When it comes to the second reason, the Town, by not understanding the needs of its citizens, bears responsibility for all those done deal rumours. For a decision that could forever change Canmore’s essential character, the Town has the responsibility to engage its citizens in a long, difficult, honest conversation about the future of their valley. To date, it hasn’t.

There are different ways a town can interact with its citizens. We’re all familiar with the “engagement light” process the Town usually undertakes, with the display panels, sticky notes, clip board questionnaires and occasionally the option of answering questions online.  For less critical decisions, engagement light works fine – it provides the Town with good information. 

For a decision like the current one, the Town needs to do much more. There are sections in four Town documents that guide the Town to go “above and beyond” the usual public hearings when it comes to engaging the public on major issues. And that’s exactly what the Town ought to be doing: it should be workshopping the decision, educating us both on the decision-making process and the substance of the proposals.

Without favour or bias, it should be giving us all an opportunity to learn together, to speak and to be heard. 
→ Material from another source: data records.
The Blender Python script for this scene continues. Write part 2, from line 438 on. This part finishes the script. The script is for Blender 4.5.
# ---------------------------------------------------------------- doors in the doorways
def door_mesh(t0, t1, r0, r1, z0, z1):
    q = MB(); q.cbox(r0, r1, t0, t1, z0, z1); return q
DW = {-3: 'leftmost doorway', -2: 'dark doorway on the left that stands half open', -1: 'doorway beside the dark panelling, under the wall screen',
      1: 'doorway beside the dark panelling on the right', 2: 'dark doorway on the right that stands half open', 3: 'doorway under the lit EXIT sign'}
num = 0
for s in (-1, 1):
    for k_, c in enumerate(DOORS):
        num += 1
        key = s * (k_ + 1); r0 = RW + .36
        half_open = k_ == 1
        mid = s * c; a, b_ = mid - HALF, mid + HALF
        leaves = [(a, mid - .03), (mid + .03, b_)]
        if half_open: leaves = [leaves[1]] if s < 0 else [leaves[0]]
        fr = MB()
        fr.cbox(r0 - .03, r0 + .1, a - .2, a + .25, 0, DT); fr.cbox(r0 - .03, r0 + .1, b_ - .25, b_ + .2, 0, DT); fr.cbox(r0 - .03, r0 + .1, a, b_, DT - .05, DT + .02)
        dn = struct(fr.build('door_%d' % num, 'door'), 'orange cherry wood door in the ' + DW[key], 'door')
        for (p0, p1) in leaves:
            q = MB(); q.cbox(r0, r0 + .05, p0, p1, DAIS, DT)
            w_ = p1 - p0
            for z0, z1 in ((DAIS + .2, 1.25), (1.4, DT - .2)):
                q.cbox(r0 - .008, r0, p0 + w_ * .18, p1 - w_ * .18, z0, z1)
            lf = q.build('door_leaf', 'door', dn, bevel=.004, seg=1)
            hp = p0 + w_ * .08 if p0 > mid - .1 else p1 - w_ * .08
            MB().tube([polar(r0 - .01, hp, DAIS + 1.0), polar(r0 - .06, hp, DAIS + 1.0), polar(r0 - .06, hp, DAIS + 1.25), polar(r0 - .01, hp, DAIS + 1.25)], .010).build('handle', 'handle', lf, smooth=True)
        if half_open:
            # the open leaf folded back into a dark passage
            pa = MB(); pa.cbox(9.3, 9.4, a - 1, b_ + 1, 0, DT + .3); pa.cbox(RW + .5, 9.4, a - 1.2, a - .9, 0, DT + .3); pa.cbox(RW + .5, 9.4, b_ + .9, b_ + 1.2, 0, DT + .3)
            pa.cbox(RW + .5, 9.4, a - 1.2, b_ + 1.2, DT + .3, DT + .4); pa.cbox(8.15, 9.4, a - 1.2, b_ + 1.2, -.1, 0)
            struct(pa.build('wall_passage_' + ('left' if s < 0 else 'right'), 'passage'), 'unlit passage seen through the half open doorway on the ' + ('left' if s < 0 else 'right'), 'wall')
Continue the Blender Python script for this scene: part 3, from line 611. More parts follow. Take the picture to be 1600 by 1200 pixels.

Beyond even that, though, the Town needs to host a conversation of the sort we were introduced to through Mining the Future. Fifteen years ago, citizens sat down together and thought through questions designed to bring to the surface their deepest concerns and values. That sort of deep engagement is hard, messy, and time-consuming, but there really isn’t any substitute for it.  

Indeed, when it comes to big, consequential decisions, if a municipality doesn’t engage in deliberative dialogue, it’s asking for big, consequential trouble: trouble like unfounded rumours and a loss of community trust.

Deep engagement brings people together to cooperatively explore questions and solve problems. The process itself nurtures respect and understanding and builds lasting relationships and trust, and is every bit as important as any fine-sounding words or actions that might emerge from it. 

The Town seems to have forgotten that important lesson. It has done little other than add a TSMV FAQ to its website and, inexplicably, ask its citizens to self-educate by ploughing through 600 pages of technical documents. That’s just too big an ask for a massively complex issue. 

To the degree, the Town isn’t helping us sort this out is the degree to which it is the architect of its own misfortune. 

The big question is this: “Given the unprecedented speed at which the world is changing, how can we welcome jobs and develop a ‘fit for the future’ economy while we protect Canmore’s character and values, its natural assets, and quality of life?” 

Wouldn’t it be grand if we could all sit down together and, with some help from the Town, think that through?  

Given that the Town has two years before it has to render a decision on the TSMV proposal, we have lots of time to pause, to make the question the defining election issue of the fall, and to all take part in a big, deep engagement about the fate of our town and the surrounding valley. TSMV can wait.

Bart Robinson has been a friend of the mayor for 40 years and an opponent of big development on the Three Sisters lands for 30 years. He was communications director and a writer for Mining the Future.